Which lines below fall between the one containing "Recreate this scene" and the one containing "COL = S.collection"? Repeat them exactly, counting both of those lines, and add nothing else.

**SUPPLIED MATERIAL**
******************************

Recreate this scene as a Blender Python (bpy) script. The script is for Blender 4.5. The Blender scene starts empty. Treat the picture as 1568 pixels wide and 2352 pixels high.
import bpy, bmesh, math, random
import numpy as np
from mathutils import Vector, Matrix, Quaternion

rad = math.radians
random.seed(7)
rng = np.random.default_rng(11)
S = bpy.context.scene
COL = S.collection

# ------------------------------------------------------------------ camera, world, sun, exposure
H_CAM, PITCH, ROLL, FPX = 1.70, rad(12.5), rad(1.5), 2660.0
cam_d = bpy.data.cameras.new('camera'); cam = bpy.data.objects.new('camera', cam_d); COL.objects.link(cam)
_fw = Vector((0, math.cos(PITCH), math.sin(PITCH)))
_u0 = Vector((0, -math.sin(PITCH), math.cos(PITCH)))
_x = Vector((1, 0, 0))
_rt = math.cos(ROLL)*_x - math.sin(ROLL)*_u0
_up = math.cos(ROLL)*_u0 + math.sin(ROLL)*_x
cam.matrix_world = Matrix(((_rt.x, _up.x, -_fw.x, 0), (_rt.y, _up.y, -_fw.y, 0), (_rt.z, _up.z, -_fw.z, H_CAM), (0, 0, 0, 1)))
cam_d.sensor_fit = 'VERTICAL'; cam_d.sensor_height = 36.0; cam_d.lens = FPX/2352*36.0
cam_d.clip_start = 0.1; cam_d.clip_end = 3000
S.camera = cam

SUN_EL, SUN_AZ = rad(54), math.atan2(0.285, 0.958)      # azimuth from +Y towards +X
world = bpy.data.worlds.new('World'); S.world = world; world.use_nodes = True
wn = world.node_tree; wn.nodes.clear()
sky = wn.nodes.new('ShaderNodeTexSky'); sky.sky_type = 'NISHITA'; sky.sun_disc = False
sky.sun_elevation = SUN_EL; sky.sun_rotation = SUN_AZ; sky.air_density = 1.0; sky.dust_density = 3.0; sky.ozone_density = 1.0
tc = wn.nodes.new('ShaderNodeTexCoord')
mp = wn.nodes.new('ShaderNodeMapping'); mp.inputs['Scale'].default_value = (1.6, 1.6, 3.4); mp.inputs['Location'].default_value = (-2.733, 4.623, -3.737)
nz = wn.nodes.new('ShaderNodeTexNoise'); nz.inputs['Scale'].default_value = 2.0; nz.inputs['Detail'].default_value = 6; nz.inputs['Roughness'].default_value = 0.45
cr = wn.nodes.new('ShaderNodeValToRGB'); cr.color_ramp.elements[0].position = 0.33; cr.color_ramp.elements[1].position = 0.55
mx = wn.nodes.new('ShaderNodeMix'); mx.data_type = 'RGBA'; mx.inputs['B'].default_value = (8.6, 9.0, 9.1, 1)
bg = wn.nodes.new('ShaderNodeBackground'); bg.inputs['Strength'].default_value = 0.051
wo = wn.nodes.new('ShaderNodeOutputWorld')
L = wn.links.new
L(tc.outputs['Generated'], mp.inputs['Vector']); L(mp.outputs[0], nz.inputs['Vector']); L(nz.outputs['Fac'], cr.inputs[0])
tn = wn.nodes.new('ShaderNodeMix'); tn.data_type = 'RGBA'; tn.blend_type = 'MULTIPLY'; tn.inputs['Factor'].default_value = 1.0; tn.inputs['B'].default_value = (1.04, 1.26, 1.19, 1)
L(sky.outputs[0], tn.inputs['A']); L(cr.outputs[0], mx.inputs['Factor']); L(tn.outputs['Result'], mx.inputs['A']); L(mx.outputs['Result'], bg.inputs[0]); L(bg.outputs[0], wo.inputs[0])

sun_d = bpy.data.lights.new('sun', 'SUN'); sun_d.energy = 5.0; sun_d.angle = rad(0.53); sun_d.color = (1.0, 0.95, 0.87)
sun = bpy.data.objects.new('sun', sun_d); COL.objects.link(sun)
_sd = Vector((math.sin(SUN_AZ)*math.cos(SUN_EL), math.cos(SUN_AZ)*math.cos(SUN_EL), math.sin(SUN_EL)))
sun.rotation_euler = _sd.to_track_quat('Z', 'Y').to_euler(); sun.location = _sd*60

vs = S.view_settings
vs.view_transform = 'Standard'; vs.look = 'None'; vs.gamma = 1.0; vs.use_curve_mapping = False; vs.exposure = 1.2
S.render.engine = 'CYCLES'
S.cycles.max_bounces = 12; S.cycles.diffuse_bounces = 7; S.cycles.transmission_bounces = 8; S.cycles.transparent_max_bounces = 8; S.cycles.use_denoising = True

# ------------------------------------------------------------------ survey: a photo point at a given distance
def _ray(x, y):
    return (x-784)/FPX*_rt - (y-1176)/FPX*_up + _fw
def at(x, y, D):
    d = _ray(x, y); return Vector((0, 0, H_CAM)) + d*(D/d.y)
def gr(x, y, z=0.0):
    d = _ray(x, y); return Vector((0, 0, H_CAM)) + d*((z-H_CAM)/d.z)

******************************

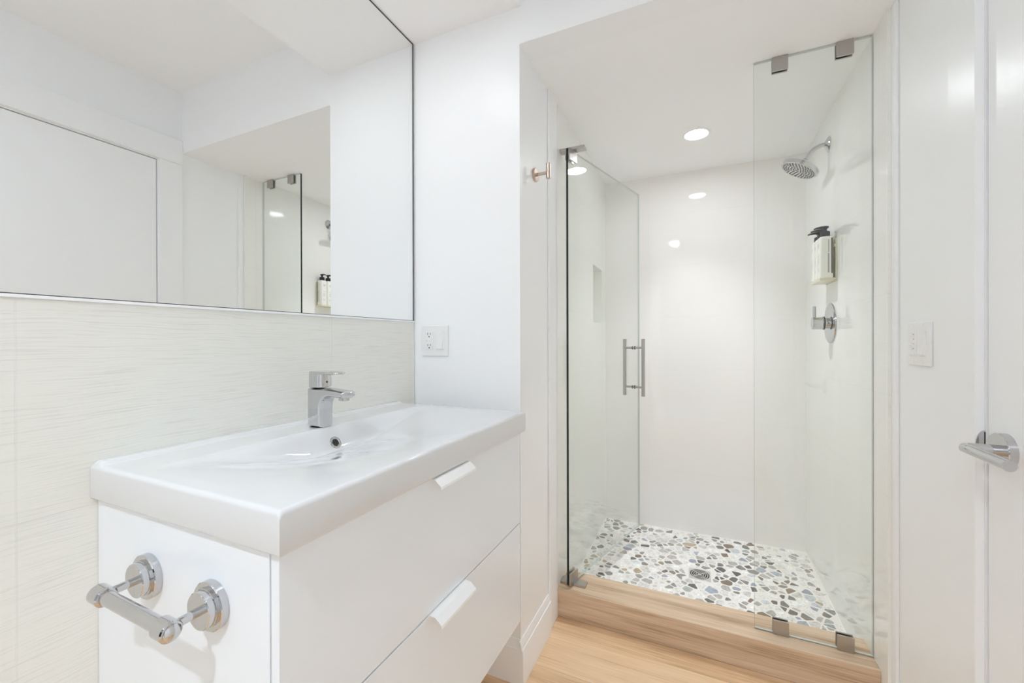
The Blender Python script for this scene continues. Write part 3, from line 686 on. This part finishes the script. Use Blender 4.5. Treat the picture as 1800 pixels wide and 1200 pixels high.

******************************

**COMPLETE RESPONSE**
Recreate this scene as a Blender Python (bpy) script. The script is for Blender 4.5. The Blender scene starts empty. Treat the picture as 1568 pixels wide and 2352 pixels high.
import bpy, bmesh, math, random
import numpy as np
from mathutils import Vector, Matrix, Quaternion

rad = math.radians
random.seed(7)
rng = np.random.default_rng(11)
S = bpy.context.scene
COL = S.collection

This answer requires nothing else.